What this task involves:
Identify the lines holding "pixels" and copy them.

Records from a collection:
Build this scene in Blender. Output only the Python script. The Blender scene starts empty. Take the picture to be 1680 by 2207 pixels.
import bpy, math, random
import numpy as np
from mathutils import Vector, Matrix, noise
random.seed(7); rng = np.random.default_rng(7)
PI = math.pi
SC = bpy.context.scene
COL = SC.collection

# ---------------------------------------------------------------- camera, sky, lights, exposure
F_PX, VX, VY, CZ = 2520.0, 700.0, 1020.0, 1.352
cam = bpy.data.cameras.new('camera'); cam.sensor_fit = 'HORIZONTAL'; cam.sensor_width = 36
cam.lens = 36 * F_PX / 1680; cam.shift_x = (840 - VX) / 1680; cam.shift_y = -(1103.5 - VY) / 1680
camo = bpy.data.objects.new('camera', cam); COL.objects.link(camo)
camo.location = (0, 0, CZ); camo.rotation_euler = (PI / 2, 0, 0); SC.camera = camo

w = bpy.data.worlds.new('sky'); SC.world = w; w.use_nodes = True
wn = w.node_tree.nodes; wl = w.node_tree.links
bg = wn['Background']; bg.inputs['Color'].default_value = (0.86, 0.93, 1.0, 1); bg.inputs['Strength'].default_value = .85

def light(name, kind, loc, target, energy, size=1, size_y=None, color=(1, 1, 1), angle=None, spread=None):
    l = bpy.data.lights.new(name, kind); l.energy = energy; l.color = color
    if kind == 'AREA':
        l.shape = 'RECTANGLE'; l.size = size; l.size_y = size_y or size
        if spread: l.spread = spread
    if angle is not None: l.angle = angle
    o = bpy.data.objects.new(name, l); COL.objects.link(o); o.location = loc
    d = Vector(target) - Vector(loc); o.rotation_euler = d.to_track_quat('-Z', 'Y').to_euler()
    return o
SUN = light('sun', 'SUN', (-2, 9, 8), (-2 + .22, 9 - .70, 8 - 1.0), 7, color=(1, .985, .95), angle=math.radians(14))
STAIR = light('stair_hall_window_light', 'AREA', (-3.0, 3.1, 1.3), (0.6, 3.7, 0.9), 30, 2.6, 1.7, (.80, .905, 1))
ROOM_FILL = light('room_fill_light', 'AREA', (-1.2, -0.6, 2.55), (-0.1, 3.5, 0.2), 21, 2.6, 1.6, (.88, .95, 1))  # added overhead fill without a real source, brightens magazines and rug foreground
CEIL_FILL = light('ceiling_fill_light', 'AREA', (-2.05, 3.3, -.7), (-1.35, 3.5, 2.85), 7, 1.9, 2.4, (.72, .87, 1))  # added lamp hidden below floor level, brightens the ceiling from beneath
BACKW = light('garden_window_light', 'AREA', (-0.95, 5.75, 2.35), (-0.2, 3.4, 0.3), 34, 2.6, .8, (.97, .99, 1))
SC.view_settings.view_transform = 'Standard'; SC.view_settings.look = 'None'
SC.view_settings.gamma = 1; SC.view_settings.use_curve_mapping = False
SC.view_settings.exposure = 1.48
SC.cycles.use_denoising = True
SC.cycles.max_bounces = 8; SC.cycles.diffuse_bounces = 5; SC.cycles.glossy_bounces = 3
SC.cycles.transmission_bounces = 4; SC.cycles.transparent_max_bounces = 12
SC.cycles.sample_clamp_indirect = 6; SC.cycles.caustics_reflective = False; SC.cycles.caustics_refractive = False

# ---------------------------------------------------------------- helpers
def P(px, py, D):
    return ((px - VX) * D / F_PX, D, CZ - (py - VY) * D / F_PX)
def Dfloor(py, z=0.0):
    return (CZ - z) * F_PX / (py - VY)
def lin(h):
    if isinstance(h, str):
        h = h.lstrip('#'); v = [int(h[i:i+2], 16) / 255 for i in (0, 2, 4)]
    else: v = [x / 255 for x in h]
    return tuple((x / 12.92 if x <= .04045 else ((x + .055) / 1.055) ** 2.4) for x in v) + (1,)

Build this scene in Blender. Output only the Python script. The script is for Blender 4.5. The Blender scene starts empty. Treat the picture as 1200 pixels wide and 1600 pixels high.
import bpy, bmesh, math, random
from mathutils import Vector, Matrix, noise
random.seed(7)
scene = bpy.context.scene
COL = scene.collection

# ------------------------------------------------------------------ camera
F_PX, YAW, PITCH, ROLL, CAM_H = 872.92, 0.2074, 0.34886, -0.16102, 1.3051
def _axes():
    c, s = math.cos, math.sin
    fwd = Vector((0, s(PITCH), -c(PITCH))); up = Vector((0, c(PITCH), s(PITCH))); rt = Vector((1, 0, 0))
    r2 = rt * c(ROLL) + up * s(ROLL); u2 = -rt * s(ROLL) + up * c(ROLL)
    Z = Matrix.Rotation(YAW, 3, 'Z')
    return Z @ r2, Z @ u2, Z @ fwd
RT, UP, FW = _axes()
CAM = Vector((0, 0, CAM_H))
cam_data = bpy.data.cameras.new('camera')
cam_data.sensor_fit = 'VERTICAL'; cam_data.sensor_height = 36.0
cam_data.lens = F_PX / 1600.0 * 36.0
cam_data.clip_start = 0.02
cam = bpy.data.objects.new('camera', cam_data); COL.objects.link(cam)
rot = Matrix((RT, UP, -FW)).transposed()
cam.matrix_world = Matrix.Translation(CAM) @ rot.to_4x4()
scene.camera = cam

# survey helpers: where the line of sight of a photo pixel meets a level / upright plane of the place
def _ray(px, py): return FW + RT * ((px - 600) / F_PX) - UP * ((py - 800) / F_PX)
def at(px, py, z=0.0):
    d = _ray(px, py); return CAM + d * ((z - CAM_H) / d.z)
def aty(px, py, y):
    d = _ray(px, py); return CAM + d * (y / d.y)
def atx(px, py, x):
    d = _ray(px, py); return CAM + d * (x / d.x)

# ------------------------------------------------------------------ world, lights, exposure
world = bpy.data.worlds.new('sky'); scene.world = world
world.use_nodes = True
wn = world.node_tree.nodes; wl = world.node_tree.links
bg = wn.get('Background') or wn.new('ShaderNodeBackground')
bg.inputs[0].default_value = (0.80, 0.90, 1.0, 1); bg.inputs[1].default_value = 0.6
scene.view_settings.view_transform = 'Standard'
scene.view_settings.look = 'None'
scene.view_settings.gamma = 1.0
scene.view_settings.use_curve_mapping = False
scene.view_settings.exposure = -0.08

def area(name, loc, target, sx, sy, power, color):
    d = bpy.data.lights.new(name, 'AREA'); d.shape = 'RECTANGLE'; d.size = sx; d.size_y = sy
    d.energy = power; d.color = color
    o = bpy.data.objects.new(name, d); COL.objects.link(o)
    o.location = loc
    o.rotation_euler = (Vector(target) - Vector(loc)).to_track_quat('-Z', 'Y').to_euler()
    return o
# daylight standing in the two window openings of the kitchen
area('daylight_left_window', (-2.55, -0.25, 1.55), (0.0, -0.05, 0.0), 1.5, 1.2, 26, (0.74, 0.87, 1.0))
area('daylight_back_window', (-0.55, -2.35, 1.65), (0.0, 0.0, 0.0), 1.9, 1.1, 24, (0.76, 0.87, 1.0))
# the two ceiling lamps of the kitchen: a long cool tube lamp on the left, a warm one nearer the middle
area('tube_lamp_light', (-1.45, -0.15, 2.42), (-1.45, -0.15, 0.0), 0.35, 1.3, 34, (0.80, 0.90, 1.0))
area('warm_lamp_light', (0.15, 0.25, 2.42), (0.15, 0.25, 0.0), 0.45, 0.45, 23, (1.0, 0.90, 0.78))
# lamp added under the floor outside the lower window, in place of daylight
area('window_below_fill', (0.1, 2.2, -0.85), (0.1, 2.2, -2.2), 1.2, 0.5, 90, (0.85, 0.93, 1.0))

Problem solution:
Build this scene in Blender. Output only the Python script. The Blender scene starts empty. Take the picture to be 1680 by 2207 pixels.
Build this scene in Blender. Output only the Python script. The script is for Blender 4.5. The Blender scene starts empty. Treat the picture as 1200 pixels wide and 1600 pixels high.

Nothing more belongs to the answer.